To understand why this shift matters, consider the limitations of traditional HR data. A job title like “Business Analyst” may tell you someone works with data, but not whether they’re skilled in Python, workflow design, or stakeholder management. Similarly, two people with the same title in different departments might perform entirely different tasks.

Task-level analysis breaks roles into the specific tasks being performed, how often they occur, how difficult they are, and which skills and proficiency levels are required to complete them effectively. These insights uncover overlaps between roles, highlight duplication of effort, and reveal where automation or upskilling could create new value.

For example, AI might identify that employees in finance and operations both perform data-reconciliation tasks. That insight could inform a decision to automate parts of the process, retrain affected staff for analysis or forecasting roles, and redeploy them to higher-impact work.

This kind of understanding simply isn’t possible when workforce planning is built on static job data.

AI’s Role In Making It Possible

AI transforms workforce data from a backward-looking snapshot into a dynamic, predictive system.

It does so by:

  • Inferring skills and tasks from multiple data sources: resumes, job descriptions, performance data, and project work.
  • Detecting emerging skills trends inside and outside the organization, highlighting where capabilities are growing or declining.
  • Matching people to opportunities more fairly and accurately by comparing skills, potential, and adjacency – not just job history.
  • Ensuring transparency and explainability, so that workforce decisions are grounded in ethical, auditable data rather than black-box algorithms.

This combination of accuracy, fairness, and near-real-time insight allows organizations to make decisions that are both data-driven and human-centered.

How Organizations Are Using Workforce Intelligence

Forward-thinking employers are already using workforce intelligence to redesign how they hire, develop, and mobilize talent.
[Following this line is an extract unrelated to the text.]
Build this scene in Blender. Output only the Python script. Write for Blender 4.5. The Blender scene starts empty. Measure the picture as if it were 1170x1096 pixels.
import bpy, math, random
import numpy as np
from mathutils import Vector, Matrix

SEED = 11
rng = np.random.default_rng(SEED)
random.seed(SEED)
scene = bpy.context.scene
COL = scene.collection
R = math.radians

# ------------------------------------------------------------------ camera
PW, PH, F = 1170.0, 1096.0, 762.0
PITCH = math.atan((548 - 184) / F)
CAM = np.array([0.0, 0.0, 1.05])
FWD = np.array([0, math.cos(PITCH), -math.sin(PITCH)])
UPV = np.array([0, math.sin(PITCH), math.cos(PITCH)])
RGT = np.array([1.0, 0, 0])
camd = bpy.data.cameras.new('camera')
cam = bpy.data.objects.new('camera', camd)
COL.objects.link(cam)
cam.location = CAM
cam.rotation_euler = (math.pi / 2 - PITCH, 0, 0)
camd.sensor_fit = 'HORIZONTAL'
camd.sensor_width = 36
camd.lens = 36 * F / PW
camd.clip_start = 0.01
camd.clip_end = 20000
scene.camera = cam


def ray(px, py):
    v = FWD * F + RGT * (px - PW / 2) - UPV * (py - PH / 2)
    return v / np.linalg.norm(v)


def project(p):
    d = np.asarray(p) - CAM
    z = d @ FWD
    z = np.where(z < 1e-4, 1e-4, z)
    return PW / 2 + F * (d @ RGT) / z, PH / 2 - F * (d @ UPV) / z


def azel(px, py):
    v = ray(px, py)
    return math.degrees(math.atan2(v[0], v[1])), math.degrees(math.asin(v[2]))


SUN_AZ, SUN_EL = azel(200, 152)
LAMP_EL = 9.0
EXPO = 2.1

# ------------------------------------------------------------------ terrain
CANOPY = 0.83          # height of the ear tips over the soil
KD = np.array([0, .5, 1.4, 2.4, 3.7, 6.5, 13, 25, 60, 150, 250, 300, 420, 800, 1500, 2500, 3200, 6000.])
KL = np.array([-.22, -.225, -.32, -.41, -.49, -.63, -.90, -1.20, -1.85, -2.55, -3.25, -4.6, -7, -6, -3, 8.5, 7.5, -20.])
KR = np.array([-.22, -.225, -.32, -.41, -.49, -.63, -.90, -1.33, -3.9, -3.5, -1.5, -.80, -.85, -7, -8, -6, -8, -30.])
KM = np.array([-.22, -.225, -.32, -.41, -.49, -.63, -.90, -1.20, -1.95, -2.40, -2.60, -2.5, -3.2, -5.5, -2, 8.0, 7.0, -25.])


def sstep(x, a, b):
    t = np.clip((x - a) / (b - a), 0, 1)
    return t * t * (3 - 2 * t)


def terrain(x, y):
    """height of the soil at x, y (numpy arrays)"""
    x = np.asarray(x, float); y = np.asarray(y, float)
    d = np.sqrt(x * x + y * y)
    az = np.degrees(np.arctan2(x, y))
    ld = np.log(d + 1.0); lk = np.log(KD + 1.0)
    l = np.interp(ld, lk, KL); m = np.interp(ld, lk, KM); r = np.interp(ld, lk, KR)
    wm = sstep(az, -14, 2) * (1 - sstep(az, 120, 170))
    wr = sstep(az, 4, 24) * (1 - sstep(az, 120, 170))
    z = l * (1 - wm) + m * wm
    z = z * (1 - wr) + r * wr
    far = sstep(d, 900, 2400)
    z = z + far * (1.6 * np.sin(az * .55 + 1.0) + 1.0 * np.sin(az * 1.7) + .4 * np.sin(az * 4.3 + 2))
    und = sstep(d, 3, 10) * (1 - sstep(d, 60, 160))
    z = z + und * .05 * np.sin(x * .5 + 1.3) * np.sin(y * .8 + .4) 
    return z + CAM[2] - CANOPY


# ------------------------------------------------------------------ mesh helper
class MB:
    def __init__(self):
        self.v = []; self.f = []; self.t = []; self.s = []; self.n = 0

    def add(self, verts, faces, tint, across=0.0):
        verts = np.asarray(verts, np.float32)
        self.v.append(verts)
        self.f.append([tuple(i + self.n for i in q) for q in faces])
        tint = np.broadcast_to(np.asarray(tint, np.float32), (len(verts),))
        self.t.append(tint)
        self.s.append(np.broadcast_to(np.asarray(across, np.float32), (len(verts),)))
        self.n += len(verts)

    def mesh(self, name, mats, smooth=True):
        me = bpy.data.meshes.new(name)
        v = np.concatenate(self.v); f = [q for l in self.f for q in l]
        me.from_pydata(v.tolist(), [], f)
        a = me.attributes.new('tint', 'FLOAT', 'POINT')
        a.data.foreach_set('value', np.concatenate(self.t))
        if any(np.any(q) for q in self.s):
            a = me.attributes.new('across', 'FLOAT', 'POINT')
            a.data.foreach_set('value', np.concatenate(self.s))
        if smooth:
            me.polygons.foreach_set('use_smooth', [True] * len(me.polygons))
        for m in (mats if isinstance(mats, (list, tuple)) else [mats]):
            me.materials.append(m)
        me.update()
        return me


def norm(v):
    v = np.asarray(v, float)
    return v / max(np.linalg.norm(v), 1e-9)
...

Common use cases include:

1. Anticipating skill shifts before they happen

With predictive analytics, leaders can see which roles are most likely to change due to automation or AI – and which skills will be in higher demand. For example, a logistics company might forecast a decline in manual scheduling tasks and invest in reskilling dispatchers for data-driven route optimization roles.
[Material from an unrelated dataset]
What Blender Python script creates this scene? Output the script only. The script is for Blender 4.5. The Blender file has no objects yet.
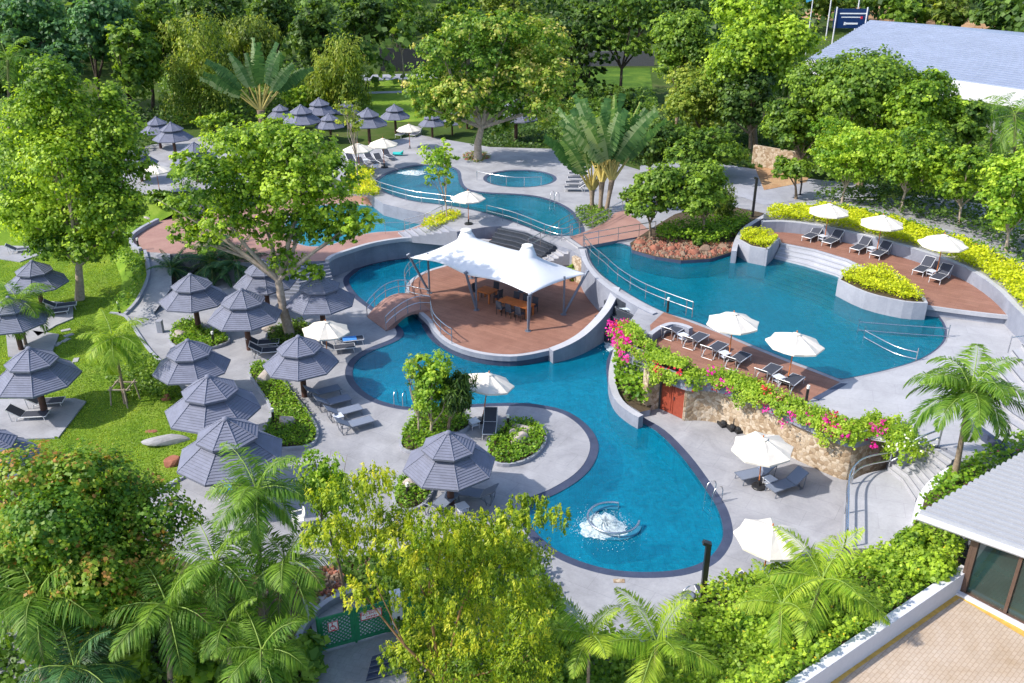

2. Creating more agile internal mobility

Workforce intelligence reveals how employees’ skills overlap with emerging business needs, making it easier to redeploy talent rather than hire externally. An engineer with strong project management skills might move into a product operations role – preserving institutional knowledge while building organizational agility.

3. Improving workforce planning accuracy

By mapping the relationship between tasks, skills, and business priorities, HR and finance teams can build more precise headcount and capability plans. Instead of simply budgeting for “five data analysts,” they can plan for the exact mix of skills – data visualization, SQL, and stakeholder management – needed for a given project.
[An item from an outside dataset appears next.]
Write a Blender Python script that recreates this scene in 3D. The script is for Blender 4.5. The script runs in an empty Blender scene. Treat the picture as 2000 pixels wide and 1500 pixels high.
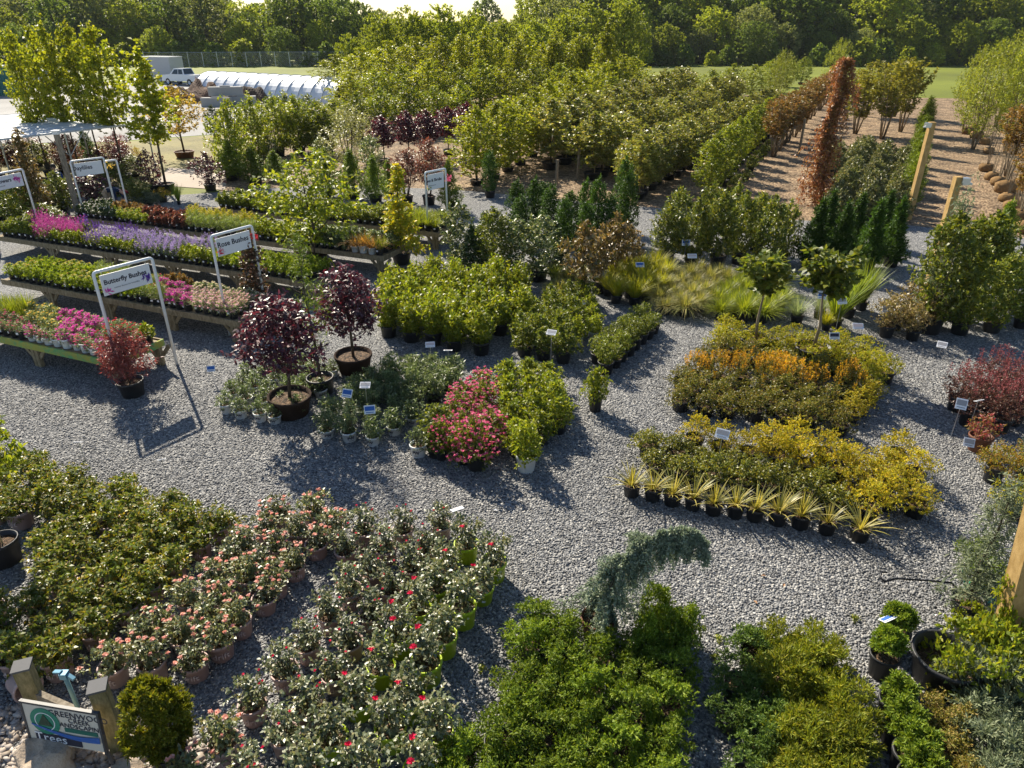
import bpy, math, random
import numpy as np
from mathutils import Vector, Matrix
R = math.radians
sc = bpy.context.scene
C = sc.collection
# ------------------------------------------------------------------ camera, sky, sun, exposure
F, CAMH, PITCH = 1388.0, 6.8, R(27.0)
cd = bpy.data.cameras.new('camera'); cam = bpy.data.objects.new('camera', cd); C.objects.link(cam)
cd.sensor_fit = 'HORIZONTAL'; cd.sensor_width = 36.0; cd.lens = 36.0 * F / 2000.0
cd.clip_start = 0.1; cd.clip_end = 3000
cam.location = (0, 0, CAMH); cam.rotation_euler = (R(90) - PITCH, 0, 0)
sc.camera = cam
SUN_EL = R(36.5); SUN_AZ = math.atan2(-0.509, 0.861)     # direction towards the sun, from +Y, towards -X
w = bpy.data.worlds.new('World'); sc.world = w; w.use_nodes = True
nt = w.node_tree; nt.nodes.clear()
sky = nt.nodes.new('ShaderNodeTexSky'); sky.sky_type = 'NISHITA'; sky.sun_disc = False
sky.sun_elevation = SUN_EL; sky.sun_rotation = SUN_AZ
sky.air_density = 1.0; sky.dust_density = 0.35; sky.ozone_density = 2.0
bg = nt.nodes.new('ShaderNodeBackground'); bg.inputs[1].default_value = 0.075
wo = nt.nodes.new('ShaderNodeOutputWorld')
nt.links.new(sky.outputs[0], bg.inputs[0]); nt.links.new(bg.outputs[0], wo.inputs[0])
sl = bpy.data.lights.new('sun', 'SUN'); sl.energy = 5.0; sl.angle = R(0.5); sl.color = (1.0, 0.91, 0.75)
so = bpy.data.objects.new('sun', sl); C.objects.link(so)
sd = Vector((-0.509 * math.cos(SUN_EL), 0.861 * math.cos(SUN_EL), math.sin(SUN_EL)))
so.rotation_euler = sd.to_track_quat('Z', 'Y').to_euler(); so.location = sd * 200
vs = sc.view_settings; vs.view_transform = 'Standard'; vs.look = 'None'; vs.exposure = 0.95; vs.gamma = 1.0
cy = sc.cycles; cy.use_denoising = True
cy.max_bounces = 5; cy.diffuse_bounces = 2; cy.glossy_bounces = 2; cy.transmission_bounces = 3; cy.transparent_max_bounces = 8
cy.caustics_reflective = False; cy.caustics_refractive = False

# ------------------------------------------------------------------ places: pixel of the photograph <-> metres
cp, sp = math.cos(PITCH), math.sin(PITCH)
def G(x, y, z=0.0):
    u = (x - 1000) / F; v = -(y - 750) / F
    t = (z - CAMH) / (-sp + v * cp)
    return (u * t, (cp + v * sp) * t)
def topz(Y, y):
    v = -(y - 750) / F
    return CAMH + (-sp + v * cp) * Y / (cp + v * sp)
def ppm(Y, z=0.0):
    return F / (Y * cp - (z - CAMH) * sp)
def proj(X, Y, Z=0.0):
    yc = Y * cp - (Z - CAMH) * sp; zc = Y * sp + (Z - CAMH) * cp
    return (1000 + F * X / yc, 750 - F * zc / yc)

rng = np.random.default_rng(7)
rnd = random.Random(11)
# ------------------------------------------------------------------ materials
MATS = {}
GAIN = (2.15, 1.95, 1.6)
def _mat(name):
    m = bpy.data.materials.new(name); m.use_nodes = True
    n = m.node_tree.nodes; n.clear()
    o = n.new('ShaderNodeOutputMaterial')
    return m, n, m.node_tree.links, o
def plain(name, col, rough=0.6, spec=0.4, metal=0.0, var=0.12, scale=30.0, bump=0.0, coat=0.0):
    """Principled surface with an uneven, slightly weathered tone."""
    if name in MATS: return MATS[name]
    m, n, l, o = _mat(name)
    b = n.new('ShaderNodeBsdfPrincipled')
    tc = n.new('ShaderNodeTexCoord'); ns = n.new('ShaderNodeTexNoise'); ns.inputs['Scale'].default_value = scale; ns.inputs['Detail'].default_value = 5
    l.new(tc.outputs['Object'], ns.inputs['Vector'])
    oi = n.new('ShaderNodeObjectInfo')
    ma = n.new('ShaderNodeMath'); ma.operation = 'ADD'; l.new(ns.outputs['Fac'], ma.inputs[0])
    mb = n.new('ShaderNodeMath'); mb.operation = 'MULTIPLY'; mb.inputs[1].default_value = 0.5; l.new(oi.outputs['Random'], mb.inputs[0]); l.new(mb.outputs[0], ma.inputs[1])
    mr = n.new('ShaderNodeMapRange'); mr.inputs['From Min'].default_value = 0.2; mr.inputs['From Max'].default_value = 1.3
    mr.inputs['To Min'].default_value = 1 - var; mr.inputs['To Max'].default_value = 1 + var; l.new(ma.outputs[0], mr.inputs[0])
    mx = n.new('ShaderNodeVectorMath'); mx.operation = 'SCALE'; mx.inputs[0].default_value = col; l.new(mr.outputs[0], mx.inputs['Scale'])
    l.new(mx.outputs[0], b.inputs['Base Color'])
    b.inputs['Roughness'].default_value = rough; b.inputs['Specular IOR Level'].default_value = spec; b.inputs['Metallic'].default_value = metal
    b.inputs['Coat Weight'].default_value = coat
    if bump:
        bp = n.new('ShaderNodeBump'); bp.inputs['Strength'].default_value = bump; bp.inputs['Distance'].default_value = 0.02
        l.new(ns.outputs['Fac'], bp.inputs['Height']); l.new(bp.outputs[0], b.inputs['Normal'])
    l.new(b.outputs[0], o.inputs[0]); MATS[name] = m
    return m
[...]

4. Guiding learning and development investment

With granular data on which skills are missing or becoming obsolete, organizations can focus training budgets on the areas that will have the greatest impact. AI can even recommend personalized learning paths that connect current skills to future opportunities.

5. Enabling fairer, more transparent decision making

Because AI-powered workforce intelligence platforms can explain how matches are made, candidates, recruiters, employees and managers will always be able to see why a person is considered suitable for a role (or development opportunity). This transparency reduces bias, and builds trust in AI throughout the organization.

The Benefits

Organizations using AI-powered workforce intelligence don’t just gain insights: they see measurable outcomes across cost, efficiency, and agility.

  • Operational efficiency and OPEX reduction: By uncovering duplicated effort, overlapping skills, and automation opportunities, companies can reallocate resources and streamline workflows – often cutting operational expenditure tied to inefficient workforce planning or unnecessary headcount.
  • Strategic redeployment at scale: When transformation or restructuring happens, workforce intelligence enables data-driven redeployment instead of layoffs. Leaders can identify which employees can transition into emerging roles, minimizing disruption and retaining critical institutional knowledge.
  • Faster response to market change: Real-time visibility into workforce capabilities lets organizations pivot with confidence. Whether scaling up new functions, integrating after an acquisition, or responding to a shift in technology, leaders can make informed talent decisions in days, not months.
  • Equitable hiring and advancement: Explainable AI models combined with skills and task data ensure hiring, mobility, and promotion decisions are based on verified capabilities and potential – not subjective bias. This expands opportunity across the workforce and strengthens diversity outcomes.
  • Building long-term resilience: With insight into which skills are becoming obsolete and which are in demand, organizations can prioritize reskilling rather than external hiring. This reduces turnover costs, strengthens engagement, and future-proofs capability.

Turning Workforce Data Into A Strategic Advantage

The demand for new skills is evolving faster than most workforce structures can support – 48% of HR leaders believe their current talent processes can’t keep up (Gartner).

As work continues to evolve, the organizations that thrive will be those that treat workforce data as a living ecosystem – one that evolves with every project, technology, and strategic shift.

Workforce intelligence provides the foundation for that ecosystem. By connecting skills, tasks, and people data through explainable AI, it transforms how businesses understand, plan, and shape their future workforce – ensuring they’re not just responding to change, but actively defining it.